[INFORMATION PROVIDED]:
○ ○ ○ ○ ○
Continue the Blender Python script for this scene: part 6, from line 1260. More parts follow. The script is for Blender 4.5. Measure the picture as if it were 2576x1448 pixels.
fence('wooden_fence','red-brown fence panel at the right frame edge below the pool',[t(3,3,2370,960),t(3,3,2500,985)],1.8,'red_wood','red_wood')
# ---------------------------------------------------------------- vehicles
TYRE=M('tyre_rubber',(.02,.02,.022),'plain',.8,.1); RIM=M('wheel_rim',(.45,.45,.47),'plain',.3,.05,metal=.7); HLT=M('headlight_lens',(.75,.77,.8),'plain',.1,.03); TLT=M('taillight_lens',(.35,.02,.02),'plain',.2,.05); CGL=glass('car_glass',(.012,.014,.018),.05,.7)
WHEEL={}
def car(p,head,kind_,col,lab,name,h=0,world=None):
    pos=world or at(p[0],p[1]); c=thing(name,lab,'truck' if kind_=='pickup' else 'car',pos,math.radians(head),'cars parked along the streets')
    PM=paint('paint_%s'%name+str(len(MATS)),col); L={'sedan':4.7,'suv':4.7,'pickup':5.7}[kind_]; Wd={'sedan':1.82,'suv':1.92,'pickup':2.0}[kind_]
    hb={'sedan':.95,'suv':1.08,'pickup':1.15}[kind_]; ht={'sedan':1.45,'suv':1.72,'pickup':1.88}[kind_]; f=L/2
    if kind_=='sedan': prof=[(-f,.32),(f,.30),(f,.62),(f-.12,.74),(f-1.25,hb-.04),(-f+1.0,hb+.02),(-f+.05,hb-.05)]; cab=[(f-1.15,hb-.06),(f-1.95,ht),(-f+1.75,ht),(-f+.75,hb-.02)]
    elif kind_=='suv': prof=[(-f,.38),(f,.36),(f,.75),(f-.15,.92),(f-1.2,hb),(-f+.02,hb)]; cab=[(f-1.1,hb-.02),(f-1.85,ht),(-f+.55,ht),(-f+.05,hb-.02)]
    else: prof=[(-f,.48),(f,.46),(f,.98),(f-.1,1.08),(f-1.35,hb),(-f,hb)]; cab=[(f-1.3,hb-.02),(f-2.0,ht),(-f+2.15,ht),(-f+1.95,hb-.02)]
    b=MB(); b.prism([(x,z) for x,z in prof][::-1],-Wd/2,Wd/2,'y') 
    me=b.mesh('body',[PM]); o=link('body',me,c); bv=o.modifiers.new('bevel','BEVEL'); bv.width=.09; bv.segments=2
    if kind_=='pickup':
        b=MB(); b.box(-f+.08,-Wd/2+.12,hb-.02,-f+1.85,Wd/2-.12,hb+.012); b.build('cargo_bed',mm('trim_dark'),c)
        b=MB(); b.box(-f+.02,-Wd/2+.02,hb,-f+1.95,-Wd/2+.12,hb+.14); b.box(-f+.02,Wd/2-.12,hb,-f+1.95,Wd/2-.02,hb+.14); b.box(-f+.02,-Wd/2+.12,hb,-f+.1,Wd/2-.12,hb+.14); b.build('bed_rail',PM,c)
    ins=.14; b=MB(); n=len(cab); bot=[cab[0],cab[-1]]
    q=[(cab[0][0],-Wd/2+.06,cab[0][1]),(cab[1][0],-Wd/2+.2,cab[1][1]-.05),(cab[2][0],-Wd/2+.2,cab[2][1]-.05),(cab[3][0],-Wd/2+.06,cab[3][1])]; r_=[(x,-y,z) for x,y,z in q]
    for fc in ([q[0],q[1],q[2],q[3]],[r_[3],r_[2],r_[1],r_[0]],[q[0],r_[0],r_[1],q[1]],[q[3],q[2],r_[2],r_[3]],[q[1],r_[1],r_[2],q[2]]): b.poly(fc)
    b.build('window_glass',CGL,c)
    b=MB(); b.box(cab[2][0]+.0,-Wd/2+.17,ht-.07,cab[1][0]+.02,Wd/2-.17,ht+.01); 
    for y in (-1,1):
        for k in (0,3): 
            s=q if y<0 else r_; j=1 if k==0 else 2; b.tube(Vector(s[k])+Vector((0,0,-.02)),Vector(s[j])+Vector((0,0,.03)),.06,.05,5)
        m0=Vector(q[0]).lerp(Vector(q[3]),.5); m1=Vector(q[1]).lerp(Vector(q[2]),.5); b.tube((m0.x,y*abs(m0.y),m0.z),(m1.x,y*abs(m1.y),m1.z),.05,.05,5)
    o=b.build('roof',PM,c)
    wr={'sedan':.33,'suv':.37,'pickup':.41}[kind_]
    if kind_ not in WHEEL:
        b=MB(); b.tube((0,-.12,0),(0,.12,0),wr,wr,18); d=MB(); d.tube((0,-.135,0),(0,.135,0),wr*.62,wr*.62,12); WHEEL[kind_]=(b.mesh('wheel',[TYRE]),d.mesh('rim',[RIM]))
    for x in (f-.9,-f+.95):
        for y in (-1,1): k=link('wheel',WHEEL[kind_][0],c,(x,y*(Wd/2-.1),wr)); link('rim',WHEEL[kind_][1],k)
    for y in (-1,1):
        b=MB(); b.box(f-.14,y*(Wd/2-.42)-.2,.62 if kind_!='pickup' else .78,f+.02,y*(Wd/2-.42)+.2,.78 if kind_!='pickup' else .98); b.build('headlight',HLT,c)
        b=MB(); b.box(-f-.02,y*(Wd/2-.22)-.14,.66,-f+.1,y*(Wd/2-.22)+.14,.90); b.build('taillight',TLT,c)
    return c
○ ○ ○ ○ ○
[DIRECTIONS]: Output all of the data above without any alteration.

[EXPECTED ANSWER]:
Continue the Blender Python script for this scene: part 6, from line 1260. More parts follow. The script is for Blender 4.5. Measure the picture as if it were 2576x1448 pixels.
fence('wooden_fence','red-brown fence panel at the right frame edge below the pool',[t(3,3,2370,960),t(3,3,2500,985)],1.8,'red_wood','red_wood')
# ---------------------------------------------------------------- vehicles
TYRE=M('tyre_rubber',(.02,.02,.022),'plain',.8,.1); RIM=M('wheel_rim',(.45,.45,.47),'plain',.3,.05,metal=.7); HLT=M('headlight_lens',(.75,.77,.8),'plain',.1,.03); TLT=M('taillight_lens',(.35,.02,.02),'plain',.2,.05); CGL=glass('car_glass',(.012,.014,.018),.05,.7)
WHEEL={}
def car(p,head,kind_,col,lab,name,h=0,world=None):
    pos=world or at(p[0],p[1]); c=thing(name,lab,'truck' if kind_=='pickup' else 'car',pos,math.radians(head),'cars parked along the streets')
    PM=paint('paint_%s'%name+str(len(MATS)),col); L={'sedan':4.7,'suv':4.7,'pickup':5.7}[kind_]; Wd={'sedan':1.82,'suv':1.92,'pickup':2.0}[kind_]
    hb={'sedan':.95,'suv':1.08,'pickup':1.15}[kind_]; ht={'sedan':1.45,'suv':1.72,'pickup':1.88}[kind_]; f=L/2
    if kind_=='sedan': prof=[(-f,.32),(f,.30),(f,.62),(f-.12,.74),(f-1.25,hb-.04),(-f+1.0,hb+.02),(-f+.05,hb-.05)]; cab=[(f-1.15,hb-.06),(f-1.95,ht),(-f+1.75,ht),(-f+.75,hb-.02)]
    elif kind_=='suv': prof=[(-f,.38),(f,.36),(f,.75),(f-.15,.92),(f-1.2,hb),(-f+.02,hb)]; cab=[(f-1.1,hb-.02),(f-1.85,ht),(-f+.55,ht),(-f+.05,hb-.02)]
    else: prof=[(-f,.48),(f,.46),(f,.98),(f-.1,1.08),(f-1.35,hb),(-f,hb)]; cab=[(f-1.3,hb-.02),(f-2.0,ht),(-f+2.15,ht),(-f+1.95,hb-.02)]
    b=MB(); b.prism([(x,z) for x,z in prof][::-1],-Wd/2,Wd/2,'y') 
    me=b.mesh('body',[PM]); o=link('body',me,c); bv=o.modifiers.new('bevel','BEVEL'); bv.width=.09; bv.segments=2
    if kind_=='pickup':
        b=MB(); b.box(-f+.08,-Wd/2+.12,hb-.02,-f+1.85,Wd/2-.12,hb+.012); b.build('cargo_bed',mm('trim_dark'),c)
        b=MB(); b.box(-f+.02,-Wd/2+.02,hb,-f+1.95,-Wd/2+.12,hb+.14); b.box(-f+.02,Wd/2-.12,hb,-f+1.95,Wd/2-.02,hb+.14); b.box(-f+.02,-Wd/2+.12,hb,-f+.1,Wd/2-.12,hb+.14); b.build('bed_rail',PM,c)
    ins=.14; b=MB(); n=len(cab); bot=[cab[0],cab[-1]]
    q=[(cab[0][0],-Wd/2+.06,cab[0][1]),(cab[1][0],-Wd/2+.2,cab[1][1]-.05),(cab[2][0],-Wd/2+.2,cab[2][1]-.05),(cab[3][0],-Wd/2+.06,cab[3][1])]; r_=[(x,-y,z) for x,y,z in q]
    for fc in ([q[0],q[1],q[2],q[3]],[r_[3],r_[2],r_[1],r_[0]],[q[0],r_[0],r_[1],q[1]],[q[3],q[2],r_[2],r_[3]],[q[1],r_[1],r_[2],q[2]]): b.poly(fc)
    b.build('window_glass',CGL,c)
    b=MB(); b.box(cab[2][0]+.0,-Wd/2+.17,ht-.07,cab[1][0]+.02,Wd/2-.17,ht+.01); 
    for y in (-1,1):
        for k in (0,3): 
            s=q if y<0 else r_; j=1 if k==0 else 2; b.tube(Vector(s[k])+Vector((0,0,-.02)),Vector(s[j])+Vector((0,0,.03)),.06,.05,5)
        m0=Vector(q[0]).lerp(Vector(q[3]),.5); m1=Vector(q[1]).lerp(Vector(q[2]),.5); b.tube((m0.x,y*abs(m0.y),m0.z),(m1.x,y*abs(m1.y),m1.z),.05,.05,5)
    o=b.build('roof',PM,c)
    wr={'sedan':.33,'suv':.37,'pickup':.41}[kind_]
    if kind_ not in WHEEL:
        b=MB(); b.tube((0,-.12,0),(0,.12,0),wr,wr,18); d=MB(); d.tube((0,-.135,0),(0,.135,0),wr*.62,wr*.62,12); WHEEL[kind_]=(b.mesh('wheel',[TYRE]),d.mesh('rim',[RIM]))
    for x in (f-.9,-f+.95):
        for y in (-1,1): k=link('wheel',WHEEL[kind_][0],c,(x,y*(Wd/2-.1),wr)); link('rim',WHEEL[kind_][1],k)
    for y in (-1,1):
        b=MB(); b.box(f-.14,y*(Wd/2-.42)-.2,.62 if kind_!='pickup' else .78,f+.02,y*(Wd/2-.42)+.2,.78 if kind_!='pickup' else .98); b.build('headlight',HLT,c)
        b=MB(); b.box(-f-.02,y*(Wd/2-.22)-.14,.66,-f+.1,y*(Wd/2-.22)+.14,.90); b.build('taillight',TLT,c)
    return c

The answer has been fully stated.